On the Columbia Journalism Review, Ryan Chittum has a rebuttal to a number of recent posts about e-book production costs and price, including the post by Mathew Ingram that I covered here. Though the article is replete with quotes and counter-arguments, but the central thrust seems to be that publishers ought to be able to charge what they want to—but they really should be wanting to charge less.
At base, copyright holders have the right to ask what they want to get for their work (which is why they were so concerned about Amazon selling ebooks at a loss). If they set the price too high, nobody will buy the book and they will lose money. If they set the price too low, lots of people might buy it, but they will still lose money.
Though I may be oversimplifying his argument, the problem with this is that it really isn’t how the market works. Copyright holders have the right to ask what they want to be paid wholesale for each copy of the book. What happens to the book after it’s bought and paid for by the distributor shouldn’t be any of their concern. Amazon could sell each e-book for a thousand dollars or pay people $10 to read it. (Or at least that was the case until the Justice Department noted as part of its settlement that they need to be making a profit on a given publisher’s works as a whole.)
On a related note, the ever-interesting Mike Shatzkin’s latest column also has to do with e-book pricing. Shatzkin mentions that, in pre-Amazon days, a lot of publishers would sell copies of their books at full retail price via mail-order to people who wanted them and couldn’t find them anywhere else.
He brings this up to note why the idea that publishers should stop printing cover price on books so bookstores could be free to charge more, brought up by American Booksellers Association president Bernie Rath in the ‘90s wouldn’t have worked—if publishers kept selling books at their own retail price, consumers would soon have found out what stores were “ripping them off” by charging more. (This hasn’t stopped others, such as Ed Handyside of UK publisher Myrmidon Books, from proposing a similar idea more recently, however.)

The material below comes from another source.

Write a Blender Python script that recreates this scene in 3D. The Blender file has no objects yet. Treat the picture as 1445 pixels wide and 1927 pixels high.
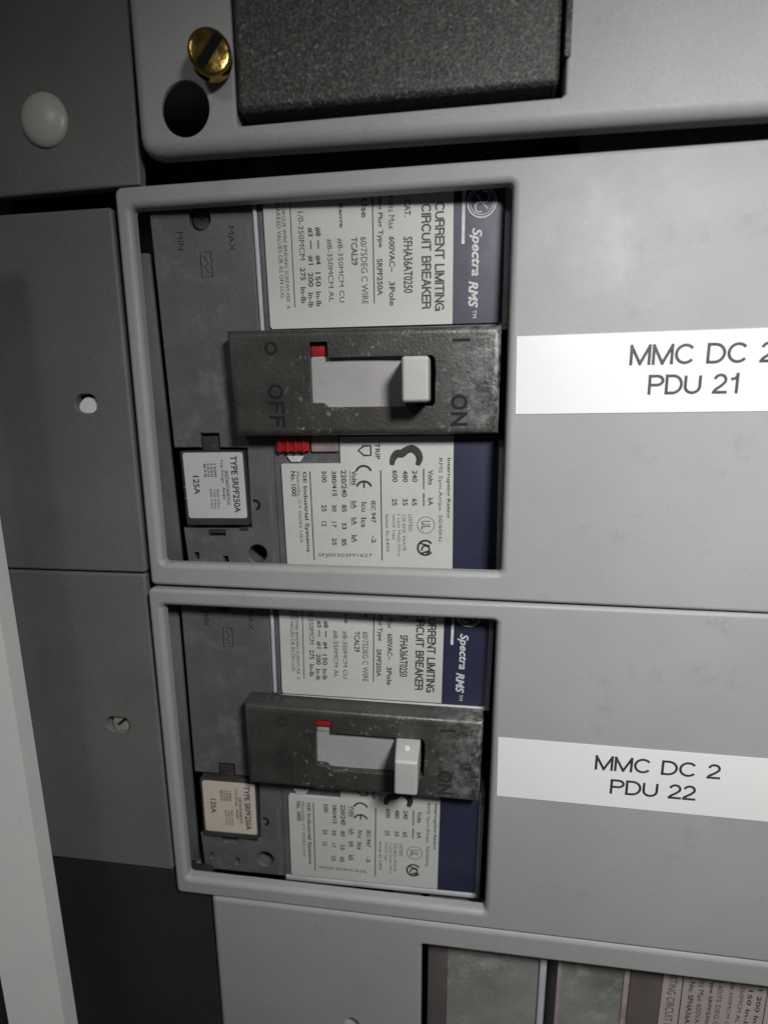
import bpy, bmesh, math, random
from mathutils import Matrix, Vector
random.seed(7)
S = 0.01                                   # 1 blender unit = 100 mm ; all sizes below are millimetres
COL = bpy.context.scene.collection
def V(u, v, w): return Vector((u*S, -w*S, v*S))     # u right, v up, w towards the viewer
M3 = Matrix(((1,0,0),(0,0,-1),(0,1,0)))

# ------------------------------------------------------------------ materials
def new_mat(name):
    m = bpy.data.materials.new(name); m.use_nodes = True
    nt = m.node_tree; b = nt.nodes['Principled BSDF']
    return m, nt, b
def ramp(nt, src, stops):
    r = nt.nodes.new('ShaderNodeValToRGB'); r.color_ramp.interpolation = 'LINEAR'
    while len(r.color_ramp.elements) < len(stops): r.color_ramp.elements.new(0.5)
    for e, (p, c) in zip(r.color_ramp.elements, stops):
        e.position = p; e.color = (c[0], c[1], c[2], 1) if hasattr(c, '__len__') else (c, c, c, 1)
    nt.links.new(src, r.inputs[0]); return r.outputs[0]
def noise(nt, scale, detail=4, rough=.6, stretch=(1,1,1), seed=0):
    tc = nt.nodes.new('ShaderNodeTexCoord'); mp = nt.nodes.new('ShaderNodeMapping')
    mp.inputs['Scale'].default_value = stretch; mp.inputs['Location'].default_value = (seed*3.1, seed*1.7, seed*.9)
    n = nt.nodes.new('ShaderNodeTexNoise'); n.inputs['Scale'].default_value = scale
    n.inputs['Detail'].default_value = detail; n.inputs['Roughness'].default_value = rough
    nt.links.new(tc.outputs['Object'], mp.inputs[0]); nt.links.new(mp.outputs[0], n.inputs['Vector'])
    return n.outputs['Fac']
def mixc(nt, fac, a, b):
    x = nt.nodes.new('ShaderNodeMix'); x.data_type = 'RGBA'
    for i, q in ((0, fac), (6, a), (7, b)):
        if hasattr(q, 'links') or isinstance(q, bpy.types.NodeSocket): nt.links.new(q, x.inputs[i])
        elif i == 0: x.inputs[0].default_value = q
        else: x.inputs[i].default_value = (*q, 1)
    return x.outputs[2]
def bump(nt, b, src, strength, dist):
    n = nt.nodes.new('ShaderNodeBump'); n.inputs['Strength'].default_value = strength
    n.inputs['Distance'].default_value = dist
    nt.links.new(src, n.inputs['Height']); nt.links.new(n.outputs[0], b.inputs['Normal'])
def surf(name, c0, c1=None, scale=6, rough=(.4,.5), bscale=60, bstr=.15, bdist=.002, metallic=0, spec=.5, dust=None, grain=.09):
    """a surface whose colour drifts between c0 and c1, with uneven gloss, fine relief and optional dust specks"""
    m, nt, b = new_mat(name); c1 = c1 or c0
    n = noise(nt, scale, 5, .6)
    col = mixc(nt, ramp(nt, n, [(.35, 0), (.65, 1)]), c0, c1)
    if dust:
        dc, lo, hi, dsc, broad = dust
        d = ramp(nt, noise(nt, dsc, 6, .7, seed=2), [(lo, 0), (hi, 1)])
        if broad:
            bd = ramp(nt, noise(nt, broad, 2, .5, seed=5), [(.42, 0), (.62, 1)])
            mu = nt.nodes.new('ShaderNodeMath'); mu.operation = 'MULTIPLY'
            nt.links.new(d, mu.inputs[0]); nt.links.new(bd, mu.inputs[1]); d = mu.outputs[0]
        col = mixc(nt, d, col, dc)
    if grain:
        hs = nt.nodes.new('ShaderNodeHueSaturation')
        g = ramp(nt, noise(nt, 330, 2, .6, seed=6), [(.3, 1-grain), (.7, 1+grain)])
        nt.links.new(g, hs.inputs['Value']); nt.links.new(col, hs.inputs['Color']); col = hs.outputs[0]
    nt.links.new(col, b.inputs['Base Color'])
    r = ramp(nt, noise(nt, scale*2.5, 4, .6, seed=1), [(.3, rough[0]), (.7, rough[1])])
    nt.links.new(r, b.inputs['Roughness'])
    b.inputs['Metallic'].default_value = metallic; b.inputs['Specular IOR Level'].default_value = spec
    if bstr: bump(nt, b, noise(nt, bscale, 3, .6, seed=3), bstr, bdist)
    return m
MAT = {
 'paint':  surf('grey_paint', (.322,.323,.320), (.300,.302,.300), 3, (.42,.55), 70, .10, .003, spec=.26, dust=((.255,.255,.25), .56, .80, 14, 2.5), grain=.10),
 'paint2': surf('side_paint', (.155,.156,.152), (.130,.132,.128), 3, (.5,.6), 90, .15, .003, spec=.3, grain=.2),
 'trim':   surf('trim_paint', (.66,.66,.64), (.60,.60,.59), 2, (.4,.5), 60, .1, .002),
 'case':   surf('breaker_case', (.085,.085,.089), (.115,.115,.12), 4, (.38,.6), 80, .25, .003, dust=((.17,.17,.175), .5, .75, 16, 4), grain=.14),
 'case_light': surf('case_edge', (.50,.50,.53), (.42,.42,.45), 9, (.35,.5), 80, .2, .002),
 'groove': surf('case_groove', (.10,.10,.105), (.13,.13,.135), 9, (.4,.6), 80, .2, .002),
 'cover':  surf('handle_cover', (.030,.029,.026), (.050,.048,.043), 5, (.32,.55), 110, .35, .004, dust=((.24,.24,.23), .58, .68, 62, 5), grain=.25),
 'deb':    surf('debossed_ink', (.010,.010,.010), None, 5, (.6,.7), 60, 0, spec=.25),
 'faint':  surf('faint_mark', (.022,.021,.020), (.035,.034,.031), 20, (.5,.6), 60, 0, spec=.3),
 'handle': surf('handle_plastic', (.43,.43,.42), (.38,.38,.37), 6, (.35,.5), 80, .1, .002, dust=((.25,.24,.22), .66, .75, 40, 7)),
 'slider': surf('slider_plastic', (.36,.35,.345), (.31,.30,.30), 6, (.4,.55), 80, .1, .002, dust=((.12,.11,.10), .68, .74, 30, 0)),
 'red':    surf('red_plastic', (.36,.018,.018), (.28,.010,.012), 12, (.3,.5), 60, .1, .002),
 'dark':   surf('dark_interior', (.010,.006,.008), (.014,.010,.011), 4, (.6,.8), 40, .1, .002),
 'void':   surf('black_recess', (.006,.005,.006), None, 4, (.7,.8), 40, 0, spec=.1),
 'bracket':surf('bracket_steel', (.10,.10,.10), (.14,.14,.14), 5, (.4,.6), 60, .15, .002),
 'rail':   surf('rail_plastic', (.22,.22,.21), (.15,.15,.15), 10, (.4,.6), 60, .2, .002),
 'label':  surf('label_paper', (.53,.54,.51), (.47,.48,.455), 4, (.34,.46), 30, .06, .002, grain=.04),
 'plug_a': surf('plug_paper', (.52,.52,.51), (.46,.46,.45), 4, (.35,.5), 30, .05, .002),
 'plug_b': surf('plug_paper_pink', (.60,.53,.45), (.54,.46,.41), 4, (.4,.5), 30, .05, .002, dust=((.55,.50,.22), .55, .65, 8, 0)),
 'blue':   surf('label_blue', (.019,.022,.048), (.024,.027,.055), 4, (.4,.5), 30, .05, .002),
 'ink':    surf('black_ink', (.022,.022,.024), (.05,.05,.05), 40, (.5,.6), 60, 0),
 'ink2':   surf('grey_ink', (.085,.085,.085), (.16,.16,.16), 60, (.5,.6), 60, 0),
 'white_ink': surf('white_ink', (.62,.62,.62), (.45,.45,.47), 40, (.5,.6), 60, 0),
 'sticker':surf('white_tape', (.74,.735,.73), (.715,.71,.705), 2, (.3,.38), 25, .06, .002, grain=.02, dust=((.60,.59,.57), .66, .8, 9, 2)),
 'plastic_white': surf('white_nylon', (.47,.47,.44), (.42,.42,.39), 5, (.32,.4), 60, .08, .002),
 'brown':  surf('brown_wall', (.09,.065,.055), (.13,.10,.09), 2, (.6,.8), 30, .2, .004),
 'pinkish':surf('pink_brown_film', (.10,.085,.082), (.078,.067,.065), 6, (.35,.5), 60, .1, .002),
 'clear':  surf('cloudy_plastic', (.34,.27,.26), (.24,.19,.18), 14, (.25,.45), 50, .2, .003),
 'old_case': surf('dusty_case', (.13,.135,.12), (.26,.27,.25), 3.2, (.4,.6), 70, .3, .003, dust=((.36,.36,.34), .5, .75, 16, 3)),
 'brass':  surf('brass', (.62,.42,.12), (.30,.19,.05), 14, (.10,.26), 26, .22, .008, metallic=1),
 'steel':  surf('dull_steel', (.50,.49,.40), (.34,.33,.27), 12, (.3,.5), 40, .2, .003, metallic=.5),
}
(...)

The point is to note how tricky the question of publishers selling direct to retailers is now. Certainly, they can do it. They can do it even better than they ever could before Amazon, thanks to the Internet, especially if what they’re selling are electronic books. The problem is that the question of pricing backs them into a corner. In an agency-less market, if the publishers sell at full retail price, Amazon can undersell them.
But if the publisher discounts, they face another problem. Amazon (and every other retailer) would say, with ample justification, “the retail price my discount and margin should be based on is the price you sell it for.” If “publisher’s retail price” means anything, it must mean that! Just like when publishers didn’t sell direct in the all-print world before online happened, the price the publisher says is the retail price is what intermediaries would expect to see them sell the book for.
The only way a publisher could get away with discounting their own e-book prices in such a situation, Shatzkin posits, is when, like Baen or for that matter Pottermore, they don’t have to sell through any other stores but their own.